A Profecia de Jeremias, na 1ª Leitura deste 1º Domingo do Advento (Jr 33, 14-16) tem a força de um bálsamo restaurador para o Brasil que temos vivido e experimentado. Em vez de fome, desalento e desorganização, estamos carente do mundo de justiça descrito pelo profeta, no qual a população se encontra confiante. Precisamos restaurar nossa confiança, recuperar nossa alegria. Tudo isso podemos encontrar na bondade criativa e generosa de Deus, que faz a brotar a semente da justiça.

Que este Advento, mais uma vez, venha nos esperançar na caminhada rumo à reconstrução das relações pautadas na paz, na partilha e na concórdia. O Menino de Belém, cuja vinda estamos preparando, seja fonte das melhores forças das quais estamos muito necessitados. Vem, Senhor Jesus!


FREI GUSTAVO MEDELLA, OFM, é o atual Vigário Provincial e Secretário para a Evangelização da Província Franciscana da Imaculada Conceição.
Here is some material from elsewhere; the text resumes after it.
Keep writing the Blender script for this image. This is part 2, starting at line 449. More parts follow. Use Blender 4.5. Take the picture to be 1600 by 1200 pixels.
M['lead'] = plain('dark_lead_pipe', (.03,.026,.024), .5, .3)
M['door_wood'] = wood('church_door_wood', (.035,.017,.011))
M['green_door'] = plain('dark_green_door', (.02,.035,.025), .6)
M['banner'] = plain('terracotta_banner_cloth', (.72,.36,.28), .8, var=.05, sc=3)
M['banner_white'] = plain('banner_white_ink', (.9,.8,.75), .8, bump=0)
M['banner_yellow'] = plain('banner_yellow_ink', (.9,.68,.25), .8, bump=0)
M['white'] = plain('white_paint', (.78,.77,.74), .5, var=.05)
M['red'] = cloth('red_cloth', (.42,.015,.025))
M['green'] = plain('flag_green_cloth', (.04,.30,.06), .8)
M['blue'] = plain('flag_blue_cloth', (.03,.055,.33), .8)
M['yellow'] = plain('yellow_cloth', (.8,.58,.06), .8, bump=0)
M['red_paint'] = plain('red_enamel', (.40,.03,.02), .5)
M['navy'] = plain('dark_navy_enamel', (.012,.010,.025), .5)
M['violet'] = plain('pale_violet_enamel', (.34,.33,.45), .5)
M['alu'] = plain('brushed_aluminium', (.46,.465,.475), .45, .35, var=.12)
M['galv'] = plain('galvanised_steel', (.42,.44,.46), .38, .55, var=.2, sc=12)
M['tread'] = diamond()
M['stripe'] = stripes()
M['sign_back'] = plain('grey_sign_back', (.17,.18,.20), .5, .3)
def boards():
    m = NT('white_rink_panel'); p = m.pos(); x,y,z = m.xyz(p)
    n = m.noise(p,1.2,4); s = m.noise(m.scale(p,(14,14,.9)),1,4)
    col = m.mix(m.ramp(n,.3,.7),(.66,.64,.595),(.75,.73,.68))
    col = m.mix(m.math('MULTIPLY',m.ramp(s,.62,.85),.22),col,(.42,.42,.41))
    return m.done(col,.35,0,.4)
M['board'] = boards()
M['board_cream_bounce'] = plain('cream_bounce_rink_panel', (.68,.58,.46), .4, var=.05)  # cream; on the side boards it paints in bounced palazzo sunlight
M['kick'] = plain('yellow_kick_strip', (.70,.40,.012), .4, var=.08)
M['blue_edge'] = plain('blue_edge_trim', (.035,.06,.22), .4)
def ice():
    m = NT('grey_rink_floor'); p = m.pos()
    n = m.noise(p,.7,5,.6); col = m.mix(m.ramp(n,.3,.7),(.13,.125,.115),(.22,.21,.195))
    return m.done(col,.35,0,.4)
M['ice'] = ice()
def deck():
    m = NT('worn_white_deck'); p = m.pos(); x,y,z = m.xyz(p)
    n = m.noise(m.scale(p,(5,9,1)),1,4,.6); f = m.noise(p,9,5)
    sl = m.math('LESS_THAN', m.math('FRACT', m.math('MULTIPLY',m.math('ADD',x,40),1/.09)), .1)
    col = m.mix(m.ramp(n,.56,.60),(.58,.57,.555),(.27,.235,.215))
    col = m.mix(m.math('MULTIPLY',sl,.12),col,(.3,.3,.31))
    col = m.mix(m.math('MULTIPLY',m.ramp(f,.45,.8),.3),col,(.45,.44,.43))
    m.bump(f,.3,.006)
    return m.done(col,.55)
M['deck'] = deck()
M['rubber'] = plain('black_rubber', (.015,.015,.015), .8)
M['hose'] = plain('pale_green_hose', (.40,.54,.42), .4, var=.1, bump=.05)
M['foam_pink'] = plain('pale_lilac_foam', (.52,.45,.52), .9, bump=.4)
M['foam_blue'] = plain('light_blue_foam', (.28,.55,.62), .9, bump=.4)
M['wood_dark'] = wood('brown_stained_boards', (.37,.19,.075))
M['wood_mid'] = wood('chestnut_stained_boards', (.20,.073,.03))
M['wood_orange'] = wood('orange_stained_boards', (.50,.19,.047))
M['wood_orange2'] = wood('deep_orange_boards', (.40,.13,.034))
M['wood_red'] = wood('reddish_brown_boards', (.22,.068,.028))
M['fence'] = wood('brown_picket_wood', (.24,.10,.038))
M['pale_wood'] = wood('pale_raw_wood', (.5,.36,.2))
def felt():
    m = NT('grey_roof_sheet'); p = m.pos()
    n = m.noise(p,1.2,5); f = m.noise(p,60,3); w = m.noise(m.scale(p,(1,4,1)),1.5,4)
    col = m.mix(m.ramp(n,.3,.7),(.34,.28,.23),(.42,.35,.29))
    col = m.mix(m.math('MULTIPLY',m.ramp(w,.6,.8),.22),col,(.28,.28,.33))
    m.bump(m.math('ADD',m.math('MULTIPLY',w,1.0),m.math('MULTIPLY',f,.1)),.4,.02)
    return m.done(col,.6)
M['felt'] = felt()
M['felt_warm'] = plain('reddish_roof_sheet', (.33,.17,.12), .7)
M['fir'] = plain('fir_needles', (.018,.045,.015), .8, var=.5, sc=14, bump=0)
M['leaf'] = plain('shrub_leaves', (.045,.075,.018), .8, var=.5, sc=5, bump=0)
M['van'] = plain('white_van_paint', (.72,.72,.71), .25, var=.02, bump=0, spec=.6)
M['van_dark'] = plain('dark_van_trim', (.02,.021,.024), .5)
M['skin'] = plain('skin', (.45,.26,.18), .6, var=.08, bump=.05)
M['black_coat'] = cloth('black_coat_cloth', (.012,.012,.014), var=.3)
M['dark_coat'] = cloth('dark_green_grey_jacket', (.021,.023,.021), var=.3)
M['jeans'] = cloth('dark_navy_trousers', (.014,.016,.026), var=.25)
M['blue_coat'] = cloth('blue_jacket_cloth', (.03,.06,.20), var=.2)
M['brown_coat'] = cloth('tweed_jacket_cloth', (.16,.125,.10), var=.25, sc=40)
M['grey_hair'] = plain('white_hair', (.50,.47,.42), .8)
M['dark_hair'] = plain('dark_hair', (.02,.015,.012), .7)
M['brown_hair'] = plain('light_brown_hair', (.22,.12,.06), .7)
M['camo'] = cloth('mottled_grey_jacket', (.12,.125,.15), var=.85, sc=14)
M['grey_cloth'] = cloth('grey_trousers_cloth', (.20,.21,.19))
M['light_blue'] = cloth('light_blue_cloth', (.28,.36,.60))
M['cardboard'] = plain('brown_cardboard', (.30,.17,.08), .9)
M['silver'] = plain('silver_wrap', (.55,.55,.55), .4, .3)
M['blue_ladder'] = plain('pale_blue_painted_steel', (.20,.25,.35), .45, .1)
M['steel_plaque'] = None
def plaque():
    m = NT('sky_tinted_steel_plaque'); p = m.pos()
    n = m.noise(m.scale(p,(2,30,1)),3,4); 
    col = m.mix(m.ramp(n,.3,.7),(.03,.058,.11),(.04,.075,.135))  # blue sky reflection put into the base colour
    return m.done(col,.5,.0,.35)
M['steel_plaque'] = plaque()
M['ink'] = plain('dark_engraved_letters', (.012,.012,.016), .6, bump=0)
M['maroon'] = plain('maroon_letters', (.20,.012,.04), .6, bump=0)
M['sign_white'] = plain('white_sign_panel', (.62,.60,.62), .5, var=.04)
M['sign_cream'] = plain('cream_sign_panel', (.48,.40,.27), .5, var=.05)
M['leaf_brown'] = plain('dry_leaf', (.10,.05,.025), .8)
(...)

Fez a profissão solene na Ordem dos Frades Menores em 2010 e foi ordenado presbítero em 2 de julho de 2011.


Imagem ilustrativa de Frei Fábio Melo Vasconcelos

Leituras bíblicas

Primeira Leitura: Jeremias 33,14-16

14“Eis que virão dias, diz o Senhor, em que farei cumprir a promessa de bens futuros para a casa de Israel e para a casa de Judá. 15Naqueles dias, naquele tempo, farei brotar de Davi a semente da justiça, que fará valer a lei e a justiça na terra. 16Naqueles dias, Judá será salvo e Jerusalém terá uma população confiante; este é o nome que servirá para designá-la: ‘O Senhor é a nossa justiça’”.

Palavra do Senhor.


Salmo Responsorial: 24(25)

Senhor meu Deus, a vós elevo a minha alma!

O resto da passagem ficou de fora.